The title of John Mee’s collection – The Blue in the Blue Marble (Templar, €14) – reflects the human eye that is the heartbreaking, funny centre of My Father, Your Father, a long poem about ageing and how “the light” eventually runs out. “The ophthalmologist had the look of my father ... behind glasses/the hint of challenge in his eyes./You’re getting old, he laughed. /People fool themselves, keeping words at a distance,/trying for better light.”//With my chin on the strap, looking into the light, I thought of my father ... a shorter distance/from the TV, holding one of those old magnifying glasses”.
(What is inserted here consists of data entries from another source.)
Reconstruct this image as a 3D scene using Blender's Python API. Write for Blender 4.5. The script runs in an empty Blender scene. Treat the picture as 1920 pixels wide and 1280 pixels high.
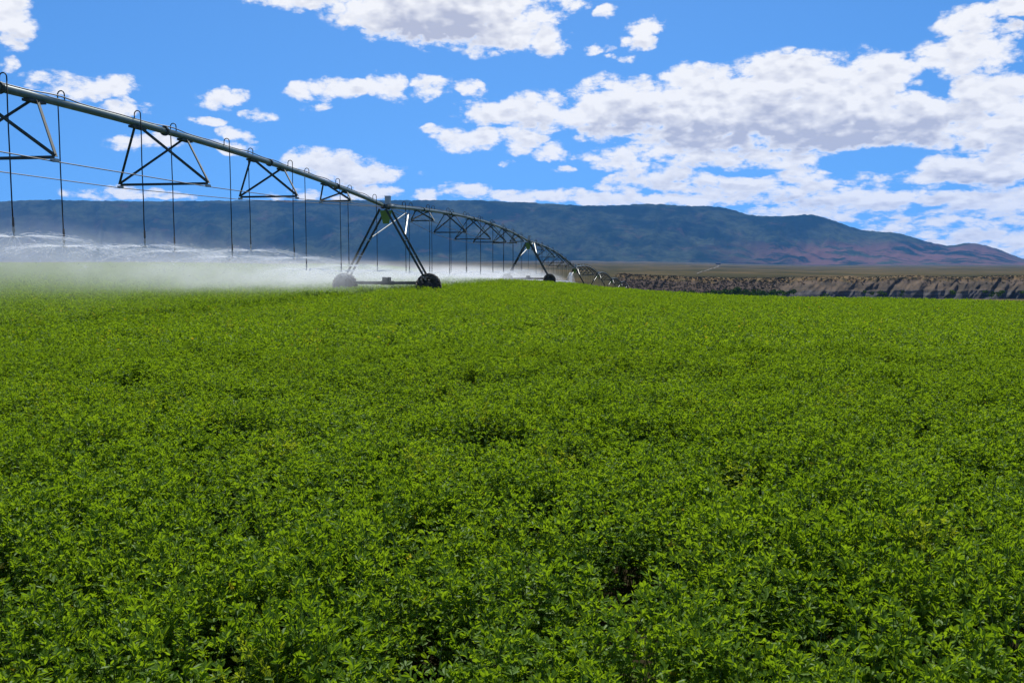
import bpy, bmesh, math, random
import numpy as np
from mathutils import Vector, Matrix

random.seed(7)
RNG = np.random.default_rng(7)
S = bpy.context.scene
COL = S.collection
R = math.radians

# ------------------------------------------------------------------ camera
EYE = 1.7
PITCH = R(5.15)
FPX = 1663.0
cam_d = bpy.data.cameras.new('camera')
cam_d.sensor_width = 36.0
cam_d.lens = FPX / 1920 * 36
cam_d.clip_start = 0.05
cam_d.clip_end = 60000
cam = bpy.data.objects.new('camera', cam_d)
COL.objects.link(cam)
cam.location = (0, 0, EYE)
cam.rotation_euler = (R(90) - PITCH, 0, 0)
S.camera = cam


def ray(px, py):
    """direction of a pixel of the 1920x1280 photograph"""
    xc, yc = (px - 960) / FPX, (640 - py) / FPX
    return (xc, math.cos(PITCH) + yc * math.sin(PITCH), -math.sin(PITCH) + yc * math.cos(PITCH))


def azel(px, py):
    x, y, z = ray(px, py)
    return math.atan2(x, y), math.atan2(z, math.hypot(x, y))


# ------------------------------------------------------------------ exposure, render
S.view_settings.view_transform = 'Standard'
S.view_settings.look = 'None'
S.view_settings.exposure = 0.45
S.view_settings.gamma = 1.0
S.render.engine = 'CYCLES'
S.cycles.use_denoising = True
S.cycles.max_bounces = 8
S.cycles.diffuse_bounces = 3
S.cycles.glossy_bounces = 2
S.cycles.transmission_bounces = 4
S.cycles.transparent_max_bounces = 24
S.cycles.volume_bounces = 1
S.cycles.sample_clamp_indirect = 6.0
S.cycles.sample_clamp_direct = 5.0

# ------------------------------------------------------------------ sun
SUN_EL = 53.0
sun_d = bpy.data.lights.new('sun', 'SUN')
sun_d.energy = 5.0
sun_d.angle = R(0.53)
sun_d.color = (1.0, 0.96, 0.88)
sun = bpy.data.objects.new('sun', sun_d)
COL.objects.link(sun)
sun.rotation_euler = (R(-(90 - SUN_EL)), 0, 0)          # light comes from straight ahead, high up


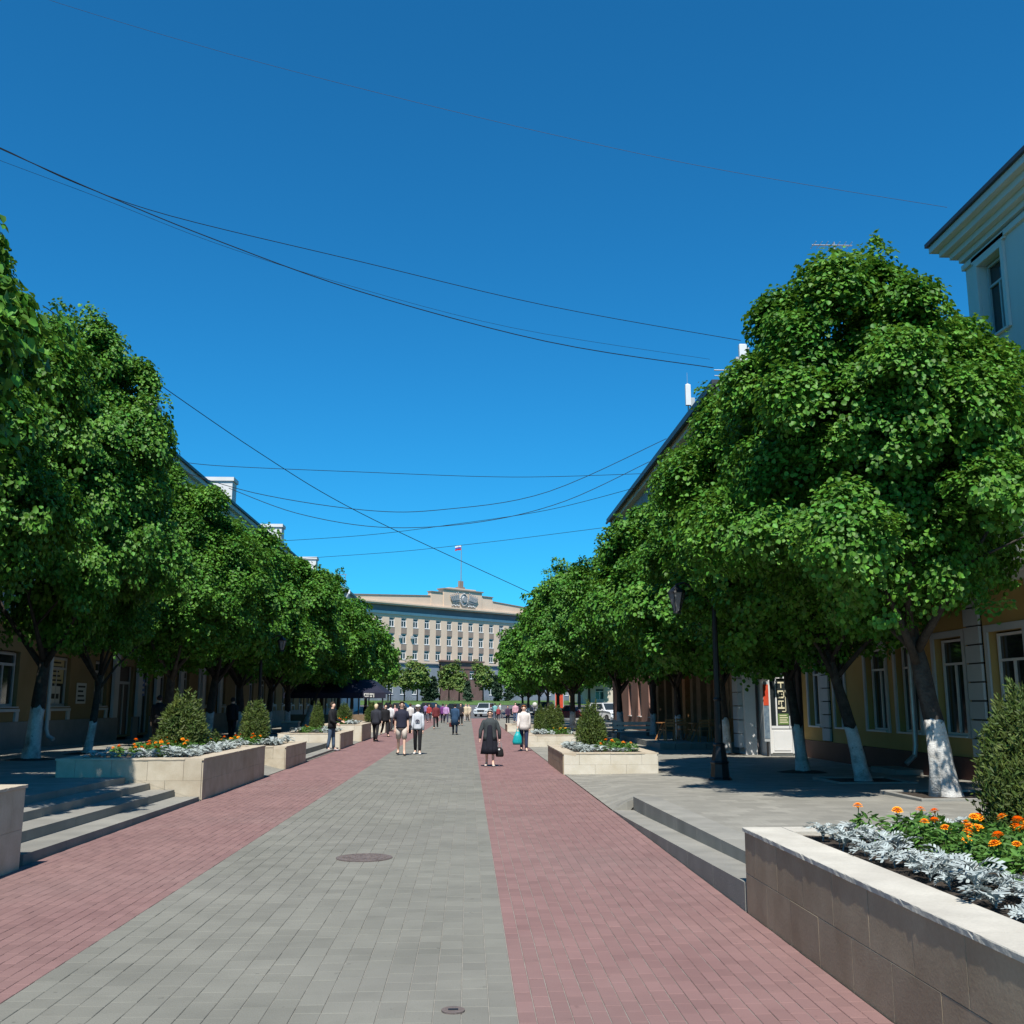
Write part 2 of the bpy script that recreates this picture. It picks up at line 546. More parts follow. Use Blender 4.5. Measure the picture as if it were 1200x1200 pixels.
def crown_mesh(name, seed, rx, ry, rz, nclump, nleaf, lsize, material, clump_r=.42, flat_bottom=.75, bump=.17, up=.75, taper=0.0, inner=.3, fold=.18, nb=72, bough=.21, boxy=2.15):
    """tree crown: boughs on an uneven rounded body, each carrying leaf sprays on its upper and outer side; centred at the origin"""
    g = np.random.default_rng(seed)
    bd = unit(g.normal(size=(nb, 3)))
    for _ in range(40):                              # spread the boughs evenly
        df = bd[:, None] - bd[None]
        r2 = (df ** 2).sum(-1) + np.eye(nb) * 9
        bd = unit(bd + (df / r2[..., None] ** 1.5).sum(1) * .01)
    sup = (np.abs(bd) ** boxy).sum(1) ** (-1 / boxy)
    ell = np.array([rx, ry, rz])
    br = bough * rx * g.uniform(.75, 1.3, nb)
    brad = 1.05 - .55 * g.random(nb) ** 1.3
    B = bd * (sup * brad)[:, None] * (ell - bough * rx * .75)
    wt = (brad - .3) * br
    who = g.choice(nb, nclump, p=wt / wt.sum())
    d = unit(g.normal(size=(nclump, 3)) + unit(bd[who] * np.array([1, 1, .6])) * .8 + np.array([0, 0, .35]))
    rad = np.where(g.random(nclump) < inner, .2 + .6 * g.random(nclump), .85 + .25 * g.random(nclump))
    C = B[who] + d * (rad * br[who])[:, None] * np.array([1.05, 1.05, .85])
    core = g.random(nclump) < .12                     # sprays deep inside
    C = np.where(core[:, None], unit(g.normal(size=(nclump, 3))) * ell * .55 * g.random(nclump)[:, None] ** .5, C)
    C[:, 2] = np.where(C[:, 2] < 0, C[:, 2] * flat_bottom, C[:, 2])
    stray = g.random(nclump) < .055                    # shoots standing out of the outline
    C = np.where(stray[:, None], C * g.uniform(1.06, 1.2, nclump)[:, None], C)
    if taper:
        k = 1 - taper * np.clip((C[:, 2] + rz) / (2 * rz), 0, 1)
        C[:, 0] *= k
        C[:, 1] *= k
    n = unit(d * .75 + unit(C) * .35 + np.array([0, 0, up]) + g.normal(size=(nclump, 3)) * .25)
    cs = g.uniform(.6, 1.4, nclump) * np.where(stray, .7, 1.0)
    idx = np.repeat(np.arange(nclump), nleaf)
    m = len(idx)
    a = g.uniform(0, 2 * np.pi, m)
    rr = np.sqrt(g.random(m))
    t1 = unit(np.cross(n, np.array([0.3, .2, 1.0])))
    t2 = np.cross(n, t1)
    el = g.uniform(.45, 1.0, nclump)                   # sprays are longer than wide
    off = t1[idx] * np.cos(a)[:, None] + t2[idx] * (np.sin(a) * el[idx])[:, None]
    R_ = (clump_r * cs[idx] * rr)[:, None]
    P = C[idx] + off * R_ - n[idx] * (rr ** 2 * clump_r * .5)[:, None] + n[idx] * (g.normal(size=m) * clump_r * .14)[:, None]
    N_ = n[idx] + off * .3 + np.array([0, -.12, .25]) + g.normal(size=(m, 3)) * .42
    D_ = off + np.array([0, 0, -.6]) + g.normal(size=(m, 3)) * .4
    L_ = lsize * g.uniform(.7, 1.25, m)
    V, q = leaves_geo(P, N_, D_, L_, L_ * .95, fold)
    return np_mesh(name, V, q, material)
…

When Mee’s mother laughs, his father’s “eyes /flashed at her, You’re using up all the light!” Mee, in the Long Valley “for a couple of glasses” waiting for drops to dilate his pupils, remembers “Finished with glasses, seeing into the distance, my dying father laughed, huge black eyes taking in the last of the light.” Towards the end, Mee’s touch is as lightly precise as an ophthalmic instrument – “There was nowhere /in Kuala Lumpur airport to cry.” – pinning down exactly the difficulty of finding space to grieve in this modern world.
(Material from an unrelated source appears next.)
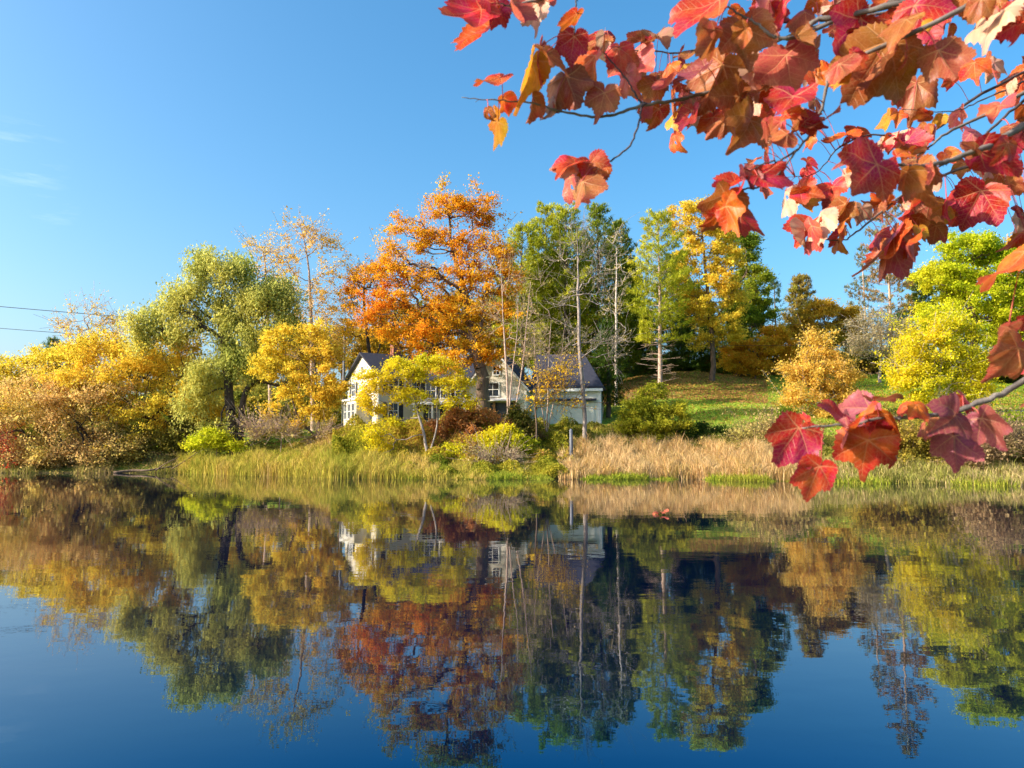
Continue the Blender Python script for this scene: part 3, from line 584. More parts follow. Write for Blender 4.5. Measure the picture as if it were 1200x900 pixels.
# ---- trees of the wooded slope: a few kinds, copied
FILL = []
def filler(proto, px, Y, s, rz, label, group):
    c = copy_tree(proto); x = (px - 600) / 900 * Y; c.location = (x, Y, gz(x, Y) - .15); c.scale = (s, s, s * random.uniform(.92, 1.1)); c.rotation_euler.z = rz
    c["label"] = label; c["group"] = group
    FILL.append(c); return c
pp = conifer("pine_tree", "dark pine in the shaded wood behind the garage and lawn", 655, 104, 300, 420, 34, [(.11, .17, .03), (.20, .26, .035), (.32, .35, .05)], "pine", 81, dead=10, group="pines in the wood on the slope")
pp["label"] = "dark pine standing deep in the wood on the slope"
sp_ = conifer("spruce_tree", "bushy spruce standing deep in the wood on the slope", 745, 112, 345, 440, 34, "spruce", "spruce", 82, group="spruces in the wood on the slope")
gt = tree("broadleaf_tree", "gold and olive broadleaf tree in the wood behind the house", "tree", (480, 100), [(480, 430), (482, 390)], [(470, 372, 36, 20), (505, 380, 30, 22), (485, 400, 40, 20), (455, 400, 24, 18)],
          [(.14, .16, .03), (.34, .28, .04), (.56, .36, .04), (.6, .28, .03)], 100, 9000, .32, 130, .28, BARK_BROWN, .2, .65, 83, group="broadleaf trees behind the houses and willow")
ot = tree("broadleaf_tree", "green and ochre broadleaf tree far behind the left bank", "tree", (180, 118), [(180, 450), (180, 430)], [(165, 425, 34, 18), (200, 430, 32, 20), (180, 450, 44, 18)],
          [(.07, .11, .02), (.16, .19, .03), (.34, .28, .05), (.5, .32, .05)], 118, 8000, .36, 110, .28, BARK_BROWN, .2, .7, 84, group="broadleaf trees far behind the left bank")
for px, Y, s in [(585, 108, 1.), (628, 112, 1.05), (680, 102, .9), (738, 100, .85), (790, 108, .95), (815, 112, .8), (860, 118, .8), (1085, 112, .9), (1125, 118, 1.)]:
    filler(pp, px, Y, s, random.uniform(0, 6), "dark pine standing deep in the wood on the slope", "pines in the wood on the slope")
for px, Y, s in [(600, 98, .75), (645, 100, .7), (672, 96, .7), (716, 98, .75), (760, 100, .7), (800, 102, .7), (835, 104, .75), (1000, 112, .7), (1060, 106, .8), (1180, 100, .8), (1240, 100, 1.)]:
    filler(sp_, px, Y, s, random.uniform(0, 6), "bushy spruce standing deep in the wood on the slope", "spruces in the wood on the slope")
for px, Y, s in [(400, 96, .85), (350, 98, .8), (440, 104, .8), (530, 98, .95), (565, 104, .9), (300, 104, .75)]:
    filler(gt, px, Y, s, random.uniform(0, 6), "gold and olive broadleaf tree in the wood behind the house", "broadleaf trees behind the houses and willow")
for px, Y, s in [(20, 120, .8), (95, 125, .75), (250, 115, .8), (290, 122, .9), (-60, 125, .9), (-160, 120, 1.), (-280, 120, 1.1), (340, 125, .9)]:
    filler(ot, px, Y, s, random.uniform(0, 6), "green and ochre broadleaf tree far behind the left bank", "broadleaf trees far behind the left bank")
for px, Y, s in [(1290, 90, .9), (1370, 95, 1.), (1460, 90, 1.1)]:
    filler(gt, px, Y, s, random.uniform(0, 6), "gold and olive broadleaf tree in the wood behind the house", "broadleaf trees behind the houses and willow")
bs = shrub("wild_bush", "dense olive and gold bush in the belt of scrub behind the left bank trees", 120, 82, [(120, 500, 50, 18), (85, 512, 36, 14), (160, 512, 38, 14)], [(.12, .16, .03), (.26, .27, .04), (.50, .40, .06), (.60, .42, .07)], 16000, .22, 85, group="bushes in the scrub behind the left bank")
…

The Law of Bees is a witty, exacting response to the Brehon Laws, “in law’s strict speech/they graze like cows, goats, sheep/their trespass can’t be a stampede./ nor a leaping nor a fording.” Experiments & Observations on the Singing of Birds, which is adapted from an 18th-century manuscript of that name, shows a deep identification with the animal world. This empathy reaches its irreverent zenith in the ludic Zoonoses. Zoonoses “are what we catch /from the animals/when we lean too close/breathe in”, Mee declares before exchanging places with his cat in a delightful anthropological move reminiscent of the great Cork poet Seán Ó Riordáin, although the voice is all Mee. “As Pooka powers up//my laptop/to check the Guardian,//I’m out in the garden, pissing on a tree.”